Ja, ich nehms auch ziemlich locker, aber für die Bewohner der Langstrasse könnts schon ein wenig unfair sein. witzig finde ich eher, dass die Langstrasse vor allem bei Leuten einen schlechten Ruf hat, die gar nie da sind. 🙂
Tja. Das stimmt wohl. Aber ist es nicht immer so? Vom Hörensagen lernt man lügen, oder? Doch diese Klischees braucht es einfach auch, genau so wie aufklärende Worte. Ob diese gehört werden (wollen) sei dahingestellt. Und was wäre schon der Charme der Langstrasse ohne ihre Geschichte. Und ich habe manchmal fast das Gefühlt, dass die Bewohner der Langstrasse einerseits dieses etwas rauhe Klima auch (vor)leben und andererseits genau wissen, dass es eigentlich ein kleines Bijou ist, dieses Quartier …
nein, eigentlich ist es eine sauerei, was da unter dem titel quartieraufwertung stattfindet. dasselbe an der weststrasse. im endeffekt können sich nur noch ganz arme (durch den staat unterstützte) und ganz reiche eine wohnung in der stadt leisten. dass das an der langstrasse quasi noch mit dem segen der stadt stattfindet finde ich unglaublich.

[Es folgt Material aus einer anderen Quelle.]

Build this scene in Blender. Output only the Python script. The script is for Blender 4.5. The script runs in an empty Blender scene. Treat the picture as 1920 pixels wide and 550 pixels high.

Nein, das ist keine Sauerei, das ist eine Entwicklung, welches es zur Erneuerung der Quartiere braucht. Es wäre im Gegenteil ein sehr schlechte Entwicklung, wenn man Renovationen durch regulatorische Eingriffe verhindert und Investoren davon abhält, neuen Wohnraum zu erstellen. Resultat wäre verfallende Häuser und auch nicht das Schaffen von neuen (auch zusätzlichen Wohnungen durch Verdichtung etc.). Mit dem sich verknappenden Angebot an baulich akzeptablem Wohnraum würden die Preise in diesem Segement dann erst recht steigen (Beispiel Genf). Und es ist halt einfach logisch, dass an begehrten Lagen in der City, wo alle hinwollen, die Preise steigen. Man könnte die Selektion auch nicht über den Preis machen, sondern durch staatliche Zuweisung der Wohnungen (d.h. wer hat die besten Beziehungen zu den entsprechenden vergebenden Stellen oder wer schmiert am besten), das wäre aber definitiv nicht besser.
Wenn jetzt die Erneuerung im Chreis 3/4/5 stattfindet, wird es tendenziell dazu führen, dass die jungen kreativen Leute, welche günstigen Wohnraum suchen in die jetzt noch günstigeren Quartiere (z.B. Altstetten, Schwamendingen, Seebach) als Vorreiter und Trendsetter ziehen. Aber genau dies gibt eben Chancen, dass sich diese Quartiere vom „Bünzlitum“ in die kreative Phase hineinentwickeln, wo interessante Leute neuen Geist reinbringen. Irgendwann ziehen dann halt die Trendfolger nach und dann beginnt auch dort wieder die Erneuerung mit entsprechenden Konsequenzen für die Mietpreise. Dann müssen sich die Kreativen halt auch wieder als Pioniere in andere Quartiere hineinbewegen (vielleicht ist dann das Seefeld nicht mehr so trendy und die heutigen Neubauten werden älter und preislich wieder zahlbarer). Auch Kreative müssen sich bewegen, sonst werden sie die bequemen Bünzlis, welche sie ja nicht sein wollen.
Müssen in dieser Entwicklung auch Mieten so steigen, dass sich normale Familien keinen Wohnraum mehr leisten können? Es leben nämlich sehr viele Familien da, nicht nur die Szenis.